We are inside the tomb, aren’t we? We are with Jesus as life returns to his body. Two angels are guarding him while a third is stepping forward to open the door of the tomb. The stone has been rolled away and we are able to see past the angel into the chilly outside world. It is in darkness, waiting for Christ's light. Wow! It is quite a picture, and an unusual one. For artists almost always present the Risen Christ from outside the tomb, don’t they? Most Resurrection pictures oeither invite us to look into the tomb or to watch Christ as he emerges. What Blake has done, among other things, is to remind us that Resurrection does not begin with us. The Resurrection begins with God. Our first task as Christians, as Resurrection people, is therefore to trust, and open ourselves to God. We have to be open to the mystery which is the love of God. For Resurrection begins with the Inspiration of God.
It is a modern image, isn’t it? It is set in the Middle East and it speaks of resurrection hope amind the poverty, the rubbish and the ecological waste which lie just beneath the surface of our modern world’s glitz and show.
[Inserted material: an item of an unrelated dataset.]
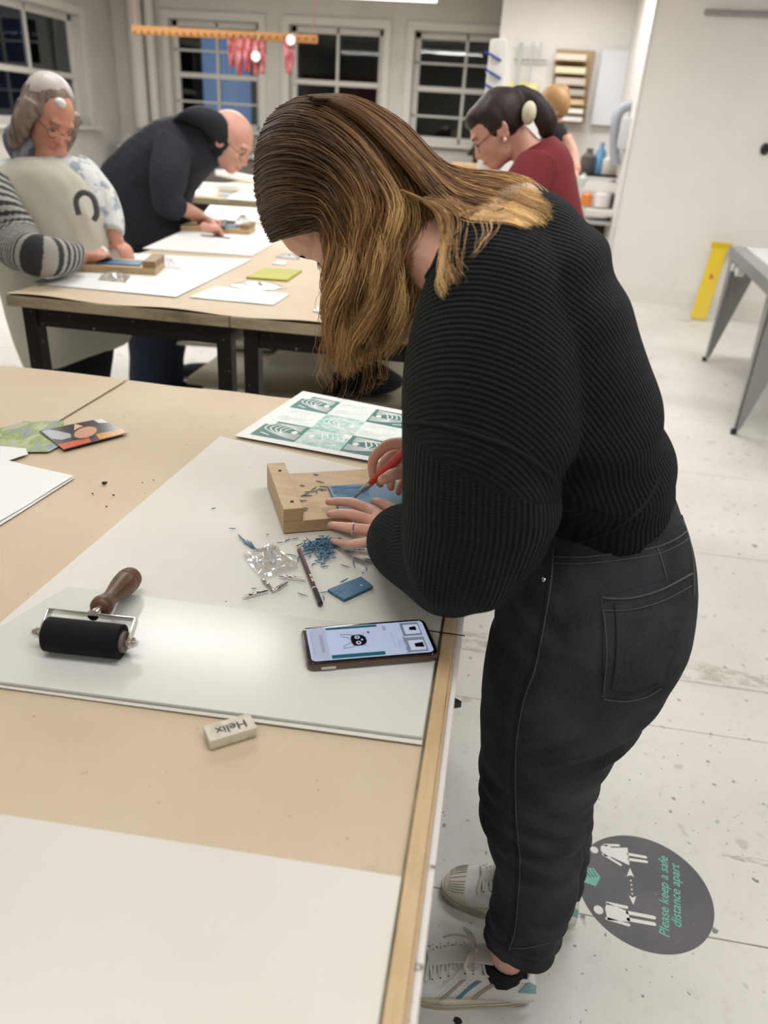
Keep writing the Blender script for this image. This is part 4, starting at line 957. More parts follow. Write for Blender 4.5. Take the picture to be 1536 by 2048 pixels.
def sweat_fold(co, no):
    o = .0035 * sn(co, 21, 7, 3)
    # drooping folds from the shoulder to the waist and across the elbow
    d = co - wc; r_ = np.hypot(d[:, 0] - .02, d[:, 2] - .10)
    o += .004 * np.exp(-((r_ - .15) / .10) ** 2) * np.sin(r_ * 85 + co[:, 1] * 9) * ss(co[:, 0], .02, .12)
    e = np.array(W(930, 1120, .8)); de = co - e
    o += .004 * np.exp(-(de ** 2).sum(1) / .012) * np.sin(de[:, 0] * 70 + de[:, 2] * 40)
    return o
sm = fuse(sw, .0045, 16, .5, sweat_fold)
co_ = coords(sm)
# knit direction: ribs run along the back, across the shoulder, then down the sleeve below the drop-shoulder seam
def lin3(p): return np.array(p)
rho = np.hypot(co_[:, 0] - arc_c[0], co_[:, 2] - arc_c[2]); th_ = np.arctan2(co_[:, 2] - arc_c[2], co_[:, 0] - arc_c[0])
rib_t = .62 * (-co_[:, 1]) * 1.0 - .8 * rho; row_t = th_ * .42
# sleeve mask from the seam plane (drop shoulder line) and nearness to the arm tube
s0 = np.array(W(806, 842, .80)); s1 = np.array(W(1112, 955, .85)); sd_ = s1 - s0; nseam = np.cross(sd_, np.array([0, 1, 0])); nseam /= np.linalg.norm(nseam)
if nseam[2] > 0: nseam = -nseam
below = (co_ - s0) @ nseam
limx = W(1116, 960, .84).x
onarm = ((co_[:, 0] < limx + .01 + .12 * (co_[:, 1] < .90)) & (co_[:, 1] < .935)) | (co_[:, 0] < W(1000, 1000, .9).x - .05)
onarm &= ~((co_[:, 0] > limx - .005) & (co_[:, 1] > .86))
# sleeve coordinate: angle around a bent axis
axp = [np.array(W(960, 850, .83)), np.array(W(955, 1010, .82)), np.array(W(930, 1120, .82)), np.array(W(860, 1115, .85)), np.array(W(765, 1062, .98)), np.array(W(700, 1040, 1.1))]
best = np.full(len(co_), 1e9); u_s = np.zeros(len(co_)); v_s = np.zeros(len(co_)); Lc = 0
for i in range(len(axp) - 1):
    a, b = axp[i], axp[i + 1]; d = b - a; l = np.linalg.norm(d); d = d / l
    t = np.clip((co_ - a) @ d, 0, l); c_ = a + t[:, None] * d; dist = np.linalg.norm(co_ - c_, axis=1); m_ = dist < best
    side = np.cross(d, np.array([0, 1, 0])); side /= np.linalg.norm(side); w_ = np.cross(side, d)
    ang = np.arctan2((co_ - c_) @ w_, (co_ - c_) @ side)
    best = np.where(m_, dist, best); u_s = np.where(m_, ang, u_s); v_s = np.where(m_, Lc + t, v_s); Lc += l
mask = (below > 0) & (best < .118) & (co_[:, 0] < limx + .012) & ~((co_[:, 1] > .95) & (co_[:, 0] > W(1000, 1000, .9).x))
rib = np.where(mask, u_s * .082, rib_t); row = np.where(mask, v_s, row_t)
# ribbed hem band
hem0 = (np.array(W(1328, 925, 1.02)) + np.array(W(1096, 1092, 1.0))) / 2; hemd = np.array(W(1100, 1098, 1.0)) - np.array(W(1327, 938, 1.02)); hn = np.cross(hemd, np.array([0, 1, 0])); hn /= np.linalg.norm(hn)
if hn[2] > 0: hn = -hn
hb = (co_ - hem0) @ hn; setattr_f(sm, 'rib', rib); setattr_f(sm, 'row', row)
sweater = link('sweater', sm, m_knit, wo); lab(sweater, 'black chunky ribbed knit sweater')
sbv = BVHTree.FromPolygons([v.co + Vector(wo.location) for v in sm.vertices], [tuple(p.vertices) for p in sm.polygons])
m_kseam = mat('knit_seam', (.006, .006, .007), .9)
seam('shoulder_seam', [(808, 842), (880, 850), (960, 872), (1040, 905), (1112, 958)], sbv, .0028, m_kseam, sweater, off=-.0008, k=10)
seam('hem_edge', [(1112, 1088), (1150, 1084), (1200, 1070), (1250, 1044), (1290, 1008), (1320, 955)], sbv, .0024, m_kseam, sweater, off=0, k=10)
seam('collar_edge', [(835, 585), (862, 540), (890, 500), (925, 465), (975, 435), (1030, 412)], sbv, .0030, m_kseam, sweater, off=.0, k=10)

# ---- body: one continuous skin
bd = MB()
HK_ = .88; hc = W(692, 412, 1.10); cur = (W(560, 480, 1.0) - W(775, 610, 1.0)).normalized()      # up of the head: chin -> hairline
fw = V(cur.z, 0, -cur.x);  fw = fw if fw.z < 0 else -fw                               # face direction, mostly down-left
SD = V(0, 1, 0)
RHd = Matrix((fw, SD, cur)).transposed()
def hp(f, s, u): return hc + fw * f + SD * s + cur * u
def head_shape(mb, hp, R, k=1.0):
    mb.ell(hp(-.018 * k, 0, .030 * k), (.100 * k, .076 * k, .088 * k), R, 24, 16)
    mb.ell(hp(.030 * k, 0, -.015 * k), (.062 * k, .064 * k, .085 * k), R, 20, 14)
    mb.ell(hp(.052 * k, 0, -.078 * k), (.034 * k, .036 * k, .030 * k), R, 16, 10)
    mb.ell(hp(.020 * k, 0, -.060 * k), (.055 * k, .056 * k, .045 * k), R, 16, 10)
    mb.ell(hp(.070 * k, 0, .030 * k), (.020 * k, .052 * k, .012 * k), R, 16, 8)      # brow
    for s in (-1, 1):
        mb.ell(hp(.066 * k, s * .034 * k, -.020 * k), (.022 * k, .022 * k, .022 * k), R, 12, 8)   # cheeks
        e = []
        for t in range(14):
            a = t / 14 * 2 * PI; e.append(hp((-.010 + .016 * math.cos(a)) * k, s * (.076 + .005 * math.cos(a) * -1) * k, (-.004 + .030 * math.sin(a)) * k))
        mb.tube(e + [e[0]], .0055 * k, 6); mb.ell(hp(-.008 * k, s * .073 * k, -.004 * k), (.013 * k, .006 * k, .024 * k), R, 10, 6)
    mb.tube([hp(.076 * k, 0, .012 * k), hp(.090 * k, 0, -.012 * k), hp(.102 * k, 0, -.030 * k), hp(.090 * k, 0, -.040 * k)], [.008 * k, .008 * k, .009 * k, .006 * k], 12); mb.ell(hp(.099 * k, 0, -.031 * k), (.011 * k, .011 * k, .009 * k), R, 12, 8)
    for s in (-1, 1): mb.ell(hp(.090 * k, s * .011 * k, -.034 * k), (.009 * k, .008 * k, .008 * k), R, 8, 6)
    mb.ell(hp(.084 * k, 0, -.056 * k), (.010 * k, .024 * k, .0055 * k), R, 12, 6); mb.ell(hp(.083 * k, 0, -.066 * k), (.010 * k, .021 * k, .006 * k), R, 12, 6)
head_shape(bd, hp, RHd, .94); bd.ell(hp(.040, 0, .030), (.052, .060, .052), RHd, 18, 12)
neck = [(W(765, 500, 1.09), W(790, 420, 1.09), .045), (W(805, 560, 1.06), W(860, 440, 1.06), .052), (W(850, 590, 1.02), W(945, 430, 1.03), .062), (W(900, 640, 1.0), W(1010, 460, 1.02), .085), (W(960, 760, 1.0), W(1110, 520, 1.02), .13), (W(1030, 960, 1.0), W(1240, 720, 1.02), .13), (W(1090, 1090, 1.02), W(1300, 960, 1.02), .13), (W(1070, 1240, 1.02), W(1330, 1160, 1.02), .13)]
bd.loft(smooth_secs(neck, 4), 24)
def limb(pts, rs, n=16): bd.tube(spline(pts, 4), [rs[min(int(i / 4), len(rs) - 2)] * (1 - (i % 4) / 4) + rs[min(int(i / 4) + 1, len(rs) - 1)] * ((i % 4) / 4) for i in range(4 * (len(pts) - 1) + 1)], n)
limb([W(1190, 1200, .97), W(1090, 1560, .92), W(1060, 1680, .91), W(1040, 1850, .90), SH1 + SHD * .062 + V(0, 0, .125), SH1 + SHD * .060 + V(0, 0, .07), SH1 + SHD * .10 + V(0, 0, .05)], [.085, .062, .055, .040, .031, .030, .026])
limb([W(1190, 1180, 1.08), W(1110, 1540, 1.12), W(1080, 1700, 1.12), W(1062, 1770, 1.12), SH2 + d2 * .062 + V(0, 0, .125), SH2 + d2 * .060 + V(0, 0, .07), SH2 + d2 * .10 + V(0, 0, .05)], [.085, .062, .05, .038, .031, .030, .026])
limb([W(980, 600, .92), W(960, 860, .85), W(925, 1120, .825), W(860, 1105, .855), W(792, 1072, .955)], [.05, .045, .038, .034, .026])
limb([V(.05, 1.18, 1.24), V(.04, 1.24, 1.05), V(.0, 1.26, .95), V(-.06, 1.23, .925)], [.05, .042, .036, .026])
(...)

Two gigantic bloody feet fill up half the frame. For Jesus has just emerged from his grave, victorious over death, and yet a caravan of people, probably tourists, rides right by, oblivious. Wow! This piece of art asks us important questions about the present. Are we looking for God in the right places? Do we see that true Resurrection hope for us, and for our world, begins by facing and bearing the wounds and waste of our world? Are we also simply tourists in our lives, or do we want to be deeper, truer people? The grass and flowers in the picture are beautiful signs of Resurrection, aren’t they? For where the risen Christ stands and moves, there a new creation begins. In Christ, new life comes into the waste places of our lives and world. Our second task as Christians, as Resurrection people, is therefore to stand with Christ, and walk with God. We have to be open, in our own hearts, to the mystery which is the love of God. For Resurrection begins with the Inspiration of God and it grows out of Intimacy with God.
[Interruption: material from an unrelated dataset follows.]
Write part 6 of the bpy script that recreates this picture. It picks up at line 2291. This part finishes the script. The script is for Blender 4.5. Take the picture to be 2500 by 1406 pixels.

What do you see in this picture?...
One of the first things we may notice in this picture is that the light in it has no source but itself. For the light is not like natural light, is it? It has a fluid-like otherworldly appearance. Yet the light also, easily and naturally, integrates itself with it surroundings. The light imdeed radiates into the darkness, as a beacon of hope and illumination, Wow! What a wonderful modern portrayal of what the great ancient Christian theologians called ‘the uncreated light’, which is the light of Christ. In this picture, the central rectangle of light is also surrounded by the shadow of cross, a reminder of the unity of the mystery of the cross and resurrection. For Christ’s death and resurrection cannot be separated and it is only through entering into both that we can share in Christ’s new life. Through the framing of the cross, a door is created. On one level this reminds us of the empty tomb. Yet, on another level, it entices and calls us to enter through it into risen life with Christ. For our third task as Christians, as Resurrection people, is therefore to recognise the light of Christ, and step out into it. We have to be open, in every moment of our present and future lives, to the mystery which is the love of God. For Resurrection begins with the Inspiration of God. It grows out of Intimacy with God. And it is manifested in taking up the Invitation of God.
So, how do we see the Resurrection this morning? What word, or set of words, might we write down and add to the display at the back of this building? What picture might we draw? Most importantly, what is it about the Resurrection that we want to share with others? Have a think about it, now and in the days to come. Pray about it. Read the Gospel accounts and reflect on them. Let God speak to you, through the scriptures, through the art and words aof others, and through what stirs in your own hearts. Trust in the Inspiration of God: know that God seeks to bring new life in the deathly places of our own lives. Grow in the Intimacy of God: allow God to cultivate a garden in the waste places of our own hearts and world. And take up the Invitation of God: step out into the uncreated Light which breaks out of every tomb, transforms every darkness, and reigns eternal over every death.
In the name of the Light of Light, the Resurrected One: the One in whom we find our true Inspiration, our deepest Intimacy, and our most loving Invitation: in the name of Jesus Christ, Amen.